> _Exercise directions_
Reproduce all of the data below without alteration; exclude every picture.

## begin Entries

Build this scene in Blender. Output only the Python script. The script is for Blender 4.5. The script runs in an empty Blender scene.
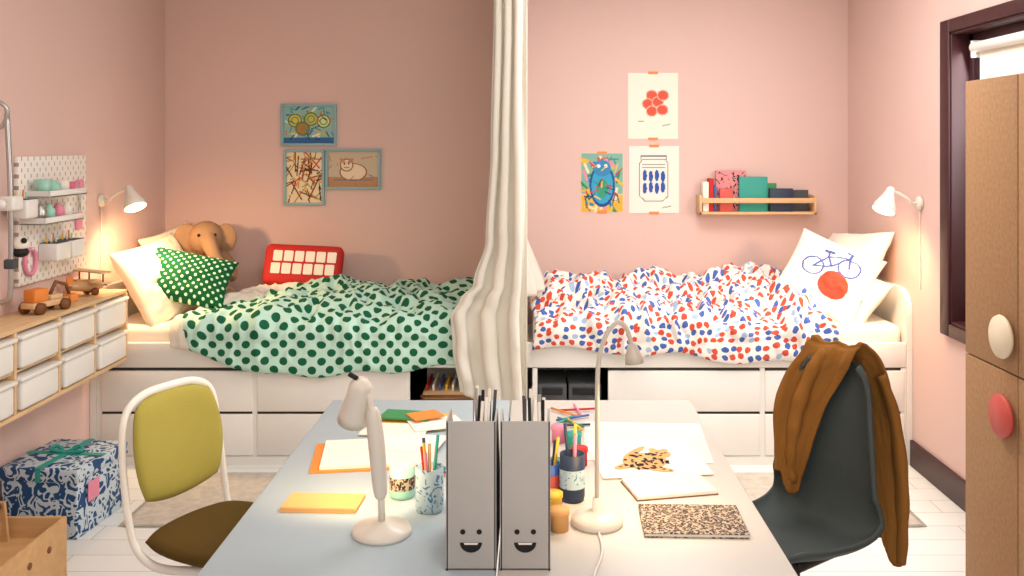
import bpy, bmesh, math, random
from mathutils import Vector, Matrix, noise
random.seed(3)
sc=bpy.context.scene
sc.view_settings.view_transform='Standard'
PI=math.pi
def lin(h):
    h=h.lstrip('#'); r=[]
    for i in (0,2,4):
        c=int(h[i:i+2],16)/255
        r.append(c/12.92 if c<=.04045 else ((c+.055)/1.055)**2.4)
    return tuple(r)
# ---------------------------------------------------------------- materials
def base_mat(name,rough=.6,metal=0,spec=.4):
    m=bpy.data.materials.new(name); m.use_nodes=True
    nt=m.node_tree; b=nt.nodes['Principled BSDF']
    b.inputs['Roughness'].default_value=rough; b.inputs['Metallic'].default_value=metal
    b.inputs['Specular IOR Level'].default_value=spec
    return m,nt,b
def mixn(nt,f,a,b):
    n=nt.nodes.new('ShaderNodeMix'); n.data_type='RGBA'
    for i,v in ((0,f),(6,a),(7,b)):
        if hasattr(v,'is_output'): nt.links.new(v,n.inputs[i])
        else: n.inputs[i].default_value=v if i==0 else (*v[:3],1)
    return n.outputs[2]
def mth(nt,op,a,b=None,c=None):
    n=nt.nodes.new('ShaderNodeMath'); n.operation=op
    for i,v in enumerate((a,b,c)):
        if v is None: continue
        if hasattr(v,'is_output'): nt.links.new(v,n.inputs[i])
        else: n.inputs[i].default_value=v
    return n.outputs[0]
def coord(nt,kind='Object'):
    return nt.nodes.new('ShaderNodeTexCoord').outputs[kind]
def noisen(nt,vec,scale,detail=3,rough=.5,dist=0):
    n=nt.nodes.new('ShaderNodeTexNoise'); n.inputs['Scale'].default_value=scale
    n.inputs['Detail'].default_value=detail; n.inputs['Roughness'].default_value=rough
    n.inputs['Distortion'].default_value=dist
    nt.links.new(vec,n.inputs['Vector']); return n.outputs[0]
def scaled(nt,vec,s):
    n=nt.nodes.new('ShaderNodeMapping'); n.inputs['Scale'].default_value=s
    nt.links.new(vec,n.inputs['Vector']); return n.outputs[0]
def addbump(nt,b,h,st=.3,d=.002):
    n=nt.nodes.new('ShaderNodeBump'); n.inputs['Strength'].default_value=st; n.inputs['Distance'].default_value=d
    nt.links.new(h,n.inputs['Height']); nt.links.new(n.outputs[0],b.inputs['Normal'])
def mat(name,h,rough=.6,var=.05,scale=6,bump=0,bscale=120,metal=0,spec=.4,stretch=None,emit=0):
    m,nt,b=base_mat(name,rough,metal,spec); c=lin(h); v=coord(nt)
    if stretch: v=scaled(nt,v,stretch)
    f=noisen(nt,v,scale)
    o=mixn(nt,f,[max(0,x*(1-var*2)) for x in c],[min(1,x*(1+var*2)) for x in c])
    nt.links.new(o,b.inputs['Base Color'])
    if bump: addbump(nt,b,noisen(nt,v,bscale),bump)
    if emit:
        b.inputs['Emission Color'].default_value=(*c,1); b.inputs['Emission Strength'].default_value=emit
    return m
def vcol_mat(name,rough=.7):
    m,nt,b=base_mat(name,rough,0,.25)
    a=nt.nodes.new('ShaderNodeAttribute'); a.attribute_name='Col'
    nt.links.new(a.outputs['Color'],b.inputs['Base Color'])
    addbump(nt,b,noisen(nt,coord(nt),250),.15); return m
def dots_mat(name,bg,dot,sp,rad,bumpy=.3):
    m,nt,b=base_mat(name,.85,0,.15)
    s=nt.nodes.new('ShaderNodeSeparateXYZ'); nt.links.new(coord(nt,'UV'),s.inputs[0])
    ds=[]
    for off in (0,.5):
        fx=mth(nt,'SUBTRACT',mth(nt,'FRACT',mth(nt,'MULTIPLY_ADD',s.outputs[0],1/sp,off)),.5)
        fy=mth(nt,'SUBTRACT',mth(nt,'FRACT',mth(nt,'MULTIPLY_ADD',s.outputs[1],1/sp,off)),.5)
        ds.append(mth(nt,'ADD',mth(nt,'MULTIPLY',fx,fx),mth(nt,'MULTIPLY',fy,fy)))
    mn=mth(nt,'MINIMUM',ds[0],ds[1]); f=mth(nt,'LESS_THAN',mn,(rad/sp)**2)
    nt.links.new(mixn(nt,f,lin(bg),lin(dot)),b.inputs['Base Color'])
    addbump(nt,b,noisen(nt,coord(nt),45),bumpy,.004); return m
M={}
def P(k,*a,**kw): M[k]=mat(k,*a,**kw)
# wall
def wall_mat(name,h):
    m,nt,b=base_mat(name,.75,0,.2); c=lin(h); v=coord(nt)
    f=noisen(nt,v,1.3,2); nt.links.new(mixn(nt,f,[x*.96 for x in c],[min(1,x*1.03) for x in c]),b.inputs['Base Color'])
    addbump(nt,b,noisen(nt,v,180),.12,.001); return m
M['wall']=wall_mat('pink_wall_paint','#DDBEB5')
P('ceil','#EFE6E0',.9)
# floor planks
m,nt,b=base_mat('white_floor_planks',.45,0,.4)
br=nt.nodes.new('ShaderNodeTexBrick'); br.inputs['Scale'].default_value=1; br.inputs['Mortar Size'].default_value=.002
br.inputs['Brick Width'].default_value=1.8; br.inputs['Row Height'].default_value=.14
br.inputs['Color1'].default_value=(*lin('#E8E9E6'),1); br.inputs['Color2'].default_value=(*lin('#E1E2DF'),1); br.inputs['Mortar'].default_value=(*lin('#B5B2AB'),1)
nt.links.new(coord(nt),br.inputs['Vector']); nt.links.new(br.outputs[0],b.inputs['Base Color']); M['floor']=m
P('white','#EAE7E0',.45,var=.02); P('drawer','#EDEAE3',.5,var=.015); P('dark','#1B1818',.6); P('gap_shade','#3B3632',.8)
P('sheet','#F0E9DB',.85,bump=.4,bscale=30,spec=.1); P('cream','#EFE4CB',.85,bump=.4,bscale=30,spec=.1)
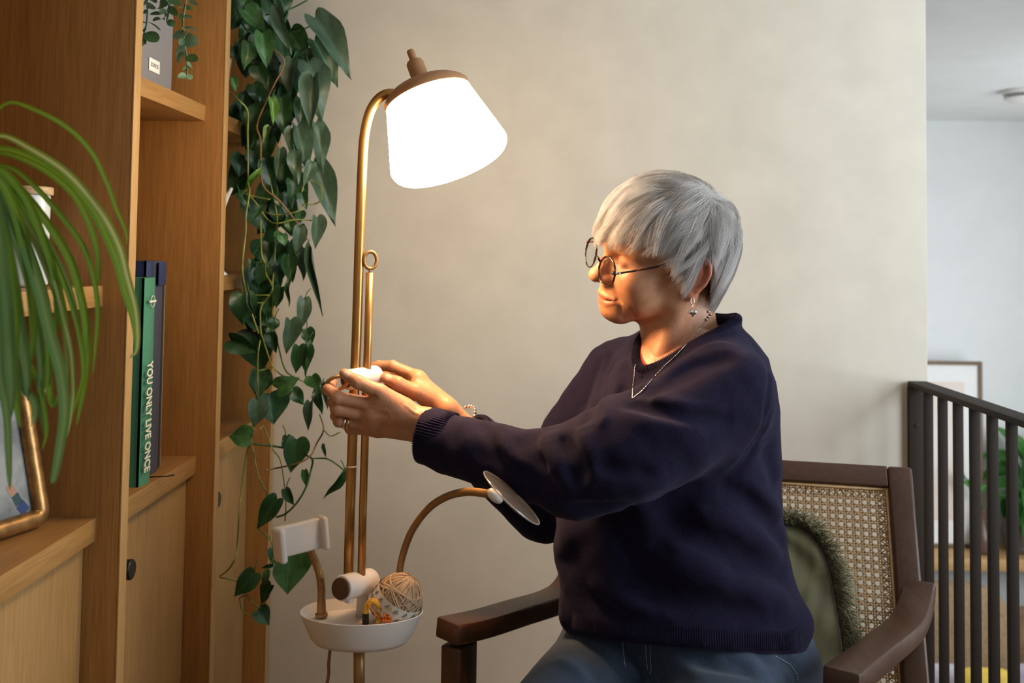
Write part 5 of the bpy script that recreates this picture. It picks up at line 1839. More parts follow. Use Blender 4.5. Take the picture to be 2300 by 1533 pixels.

## end Entries

> _Solution to this exercise_
Build this scene in Blender. Output only the Python script. The script is for Blender 4.5. The script runs in an empty Blender scene.
import bpy, bmesh, math, random
from mathutils import Vector, Matrix, noise
random.seed(3)
sc=bpy.context.scene
sc.view_settings.view_transform='Standard'
PI=math.pi
def lin(h):
    h=h.lstrip('#'); r=[]
    for i in (0,2,4):
        c=int(h[i:i+2],16)/255
        r.append(c/12.92 if c<=.04045 else ((c+.055)/1.055)**2.4)
    return tuple(r)
# ---------------------------------------------------------------- materials
def base_mat(name,rough=.6,metal=0,spec=.4):
    m=bpy.data.materials.new(name); m.use_nodes=True
    nt=m.node_tree; b=nt.nodes['Principled BSDF']
    b.inputs['Roughness'].default_value=rough; b.inputs['Metallic'].default_value=metal
    b.inputs['Specular IOR Level'].default_value=spec
    return m,nt,b
def mixn(nt,f,a,b):
    n=nt.nodes.new('ShaderNodeMix'); n.data_type='RGBA'
    for i,v in ((0,f),(6,a),(7,b)):
        if hasattr(v,'is_output'): nt.links.new(v,n.inputs[i])
        else: n.inputs[i].default_value=v if i==0 else (*v[:3],1)
    return n.outputs[2]
def mth(nt,op,a,b=None,c=None):
    n=nt.nodes.new('ShaderNodeMath'); n.operation=op
    for i,v in enumerate((a,b,c)):
        if v is None: continue
        if hasattr(v,'is_output'): nt.links.new(v,n.inputs[i])
        else: n.inputs[i].default_value=v
    return n.outputs[0]
def coord(nt,kind='Object'):
    return nt.nodes.new('ShaderNodeTexCoord').outputs[kind]
def noisen(nt,vec,scale,detail=3,rough=.5,dist=0):
    n=nt.nodes.new('ShaderNodeTexNoise'); n.inputs['Scale'].default_value=scale
    n.inputs['Detail'].default_value=detail; n.inputs['Roughness'].default_value=rough
    n.inputs['Distortion'].default_value=dist
    nt.links.new(vec,n.inputs['Vector']); return n.outputs[0]
def scaled(nt,vec,s):
    n=nt.nodes.new('ShaderNodeMapping'); n.inputs['Scale'].default_value=s
    nt.links.new(vec,n.inputs['Vector']); return n.outputs[0]
def addbump(nt,b,h,st=.3,d=.002):
    n=nt.nodes.new('ShaderNodeBump'); n.inputs['Strength'].default_value=st; n.inputs['Distance'].default_value=d
    nt.links.new(h,n.inputs['Height']); nt.links.new(n.outputs[0],b.inputs['Normal'])
def mat(name,h,rough=.6,var=.05,scale=6,bump=0,bscale=120,metal=0,spec=.4,stretch=None,emit=0):
    m,nt,b=base_mat(name,rough,metal,spec); c=lin(h); v=coord(nt)
    if stretch: v=scaled(nt,v,stretch)
    f=noisen(nt,v,scale)
    o=mixn(nt,f,[max(0,x*(1-var*2)) for x in c],[min(1,x*(1+var*2)) for x in c])
    nt.links.new(o,b.inputs['Base Color'])
    if bump: addbump(nt,b,noisen(nt,v,bscale),bump)
    if emit:
        b.inputs['Emission Color'].default_value=(*c,1); b.inputs['Emission Strength'].default_value=emit
    return m
def vcol_mat(name,rough=.7):
    m,nt,b=base_mat(name,rough,0,.25)
    a=nt.nodes.new('ShaderNodeAttribute'); a.attribute_name='Col'
    nt.links.new(a.outputs['Color'],b.inputs['Base Color'])
    addbump(nt,b,noisen(nt,coord(nt),250),.15); return m
def dots_mat(name,bg,dot,sp,rad,bumpy=.3):
    m,nt,b=base_mat(name,.85,0,.15)
    s=nt.nodes.new('ShaderNodeSeparateXYZ'); nt.links.new(coord(nt,'UV'),s.inputs[0])
    ds=[]
    for off in (0,.5):
        fx=mth(nt,'SUBTRACT',mth(nt,'FRACT',mth(nt,'MULTIPLY_ADD',s.outputs[0],1/sp,off)),.5)
        fy=mth(nt,'SUBTRACT',mth(nt,'FRACT',mth(nt,'MULTIPLY_ADD',s.outputs[1],1/sp,off)),.5)
        ds.append(mth(nt,'ADD',mth(nt,'MULTIPLY',fx,fx),mth(nt,'MULTIPLY',fy,fy)))
    mn=mth(nt,'MINIMUM',ds[0],ds[1]); f=mth(nt,'LESS_THAN',mn,(rad/sp)**2)
    nt.links.new(mixn(nt,f,lin(bg),lin(dot)),b.inputs['Base Color'])
    addbump(nt,b,noisen(nt,coord(nt),45),bumpy,.004); return m
M={}
def P(k,*a,**kw): M[k]=mat(k,*a,**kw)
# wall
def wall_mat(name,h):
    m,nt,b=base_mat(name,.75,0,.2); c=lin(h); v=coord(nt)
    f=noisen(nt,v,1.3,2); nt.links.new(mixn(nt,f,[x*.96 for x in c],[min(1,x*1.03) for x in c]),b.inputs['Base Color'])
    addbump(nt,b,noisen(nt,v,180),.12,.001); return m
M['wall']=wall_mat('pink_wall_paint','#DDBEB5')
P('ceil','#EFE6E0',.9)
# floor planks
m,nt,b=base_mat('white_floor_planks',.45,0,.4)
br=nt.nodes.new('ShaderNodeTexBrick'); br.inputs['Scale'].default_value=1; br.inputs['Mortar Size'].default_value=.002
br.inputs['Brick Width'].default_value=1.8; br.inputs['Row Height'].default_value=.14
br.inputs['Color1'].default_value=(*lin('#E8E9E6'),1); br.inputs['Color2'].default_value=(*lin('#E1E2DF'),1); br.inputs['Mortar'].default_value=(*lin('#B5B2AB'),1)
nt.links.new(coord(nt),br.inputs['Vector']); nt.links.new(br.outputs[0],b.inputs['Base Color']); M['floor']=m
P('white','#EAE7E0',.45,var=.02); P('drawer','#EDEAE3',.5,var=.015); P('dark','#1B1818',.6); P('gap_shade','#3B3632',.8)
P('sheet','#F0E9DB',.85,bump=.4,bscale=30,spec=.1); P('cream','#EFE4CB',.85,bump=.4,bscale=30,spec=.1)
Write part 5 of the bpy script that recreates this picture. It picks up at line 1839. More parts follow. Use Blender 4.5. Take the picture to be 2300 by 1533 pixels.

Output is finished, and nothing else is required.